╭──

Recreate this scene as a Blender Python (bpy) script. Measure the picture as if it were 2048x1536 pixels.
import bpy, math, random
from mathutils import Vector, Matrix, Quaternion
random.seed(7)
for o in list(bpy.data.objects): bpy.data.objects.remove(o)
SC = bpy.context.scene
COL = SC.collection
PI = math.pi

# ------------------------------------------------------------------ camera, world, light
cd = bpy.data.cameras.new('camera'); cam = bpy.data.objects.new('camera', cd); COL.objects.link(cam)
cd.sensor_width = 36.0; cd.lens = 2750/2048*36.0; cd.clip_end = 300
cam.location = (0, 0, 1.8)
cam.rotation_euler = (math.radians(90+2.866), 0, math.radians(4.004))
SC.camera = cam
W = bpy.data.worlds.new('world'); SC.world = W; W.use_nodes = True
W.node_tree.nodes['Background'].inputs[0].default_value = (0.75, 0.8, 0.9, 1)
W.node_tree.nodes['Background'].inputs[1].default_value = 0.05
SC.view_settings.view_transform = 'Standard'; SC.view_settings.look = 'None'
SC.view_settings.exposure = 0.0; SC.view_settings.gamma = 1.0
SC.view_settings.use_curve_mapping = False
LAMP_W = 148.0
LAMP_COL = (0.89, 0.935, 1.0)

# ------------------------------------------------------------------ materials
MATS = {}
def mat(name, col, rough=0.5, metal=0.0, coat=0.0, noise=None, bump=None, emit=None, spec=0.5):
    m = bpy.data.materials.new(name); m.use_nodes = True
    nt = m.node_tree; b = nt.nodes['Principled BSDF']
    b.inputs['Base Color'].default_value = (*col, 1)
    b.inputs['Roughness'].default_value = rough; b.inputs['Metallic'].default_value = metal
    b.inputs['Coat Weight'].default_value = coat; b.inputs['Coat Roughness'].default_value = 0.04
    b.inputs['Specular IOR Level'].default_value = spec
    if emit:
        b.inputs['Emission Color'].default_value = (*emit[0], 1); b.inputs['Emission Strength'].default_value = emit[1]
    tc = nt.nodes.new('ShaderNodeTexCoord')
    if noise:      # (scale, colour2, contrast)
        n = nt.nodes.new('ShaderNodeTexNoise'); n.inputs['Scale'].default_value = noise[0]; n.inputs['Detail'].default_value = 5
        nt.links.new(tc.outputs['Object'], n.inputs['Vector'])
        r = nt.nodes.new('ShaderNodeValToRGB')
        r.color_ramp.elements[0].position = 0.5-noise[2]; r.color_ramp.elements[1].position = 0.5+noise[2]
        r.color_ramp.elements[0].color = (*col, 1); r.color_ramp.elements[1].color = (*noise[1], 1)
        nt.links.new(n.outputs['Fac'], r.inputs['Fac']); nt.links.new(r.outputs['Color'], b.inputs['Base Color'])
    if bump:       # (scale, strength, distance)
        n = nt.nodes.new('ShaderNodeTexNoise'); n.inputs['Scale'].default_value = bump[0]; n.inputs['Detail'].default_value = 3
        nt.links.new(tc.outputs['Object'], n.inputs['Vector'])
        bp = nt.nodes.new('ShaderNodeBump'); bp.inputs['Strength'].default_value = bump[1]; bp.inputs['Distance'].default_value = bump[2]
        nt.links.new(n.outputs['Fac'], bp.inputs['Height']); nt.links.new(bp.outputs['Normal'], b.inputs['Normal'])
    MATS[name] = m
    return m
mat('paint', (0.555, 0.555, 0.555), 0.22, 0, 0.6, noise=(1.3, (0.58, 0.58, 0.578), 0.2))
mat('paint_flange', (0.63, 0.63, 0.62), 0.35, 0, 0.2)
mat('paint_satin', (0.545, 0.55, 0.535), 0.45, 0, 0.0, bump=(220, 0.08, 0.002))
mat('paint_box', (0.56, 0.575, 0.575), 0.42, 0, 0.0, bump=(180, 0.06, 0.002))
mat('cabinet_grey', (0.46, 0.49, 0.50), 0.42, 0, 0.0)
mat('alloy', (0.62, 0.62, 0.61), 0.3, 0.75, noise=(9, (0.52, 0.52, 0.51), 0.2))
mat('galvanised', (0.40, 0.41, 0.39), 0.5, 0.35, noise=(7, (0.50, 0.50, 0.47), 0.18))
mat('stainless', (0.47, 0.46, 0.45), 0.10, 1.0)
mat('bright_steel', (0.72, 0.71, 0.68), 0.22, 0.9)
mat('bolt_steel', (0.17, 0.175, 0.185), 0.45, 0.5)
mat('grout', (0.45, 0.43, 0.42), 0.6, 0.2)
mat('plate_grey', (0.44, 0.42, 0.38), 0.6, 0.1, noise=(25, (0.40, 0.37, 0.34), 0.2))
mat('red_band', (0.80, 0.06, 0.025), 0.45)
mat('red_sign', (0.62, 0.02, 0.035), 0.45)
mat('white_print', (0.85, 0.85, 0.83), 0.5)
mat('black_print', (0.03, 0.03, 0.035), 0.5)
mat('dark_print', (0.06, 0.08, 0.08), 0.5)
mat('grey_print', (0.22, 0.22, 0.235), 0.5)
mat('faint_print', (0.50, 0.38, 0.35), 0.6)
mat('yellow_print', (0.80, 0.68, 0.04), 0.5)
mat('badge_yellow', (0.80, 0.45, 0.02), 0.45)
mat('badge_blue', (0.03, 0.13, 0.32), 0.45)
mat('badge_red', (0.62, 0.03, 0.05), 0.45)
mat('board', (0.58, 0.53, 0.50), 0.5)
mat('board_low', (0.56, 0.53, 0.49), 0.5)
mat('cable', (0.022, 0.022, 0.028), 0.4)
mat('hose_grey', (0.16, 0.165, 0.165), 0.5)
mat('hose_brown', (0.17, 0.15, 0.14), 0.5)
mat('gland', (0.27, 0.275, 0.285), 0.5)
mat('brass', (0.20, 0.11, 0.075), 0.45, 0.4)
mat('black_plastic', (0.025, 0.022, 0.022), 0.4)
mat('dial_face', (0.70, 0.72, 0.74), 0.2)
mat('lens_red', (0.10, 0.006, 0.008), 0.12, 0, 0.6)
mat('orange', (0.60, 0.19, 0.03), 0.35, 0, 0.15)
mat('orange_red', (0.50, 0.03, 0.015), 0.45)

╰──

## Instructions to follow
Print, unaltered, every line from the beginning of the material down to the line with "PI = math.pi".

## Result of the task
Recreate this scene as a Blender Python (bpy) script. Measure the picture as if it were 2048x1536 pixels.
import bpy, math, random
from mathutils import Vector, Matrix, Quaternion
random.seed(7)
for o in list(bpy.data.objects): bpy.data.objects.remove(o)
SC = bpy.context.scene
COL = SC.collection
PI = math.pi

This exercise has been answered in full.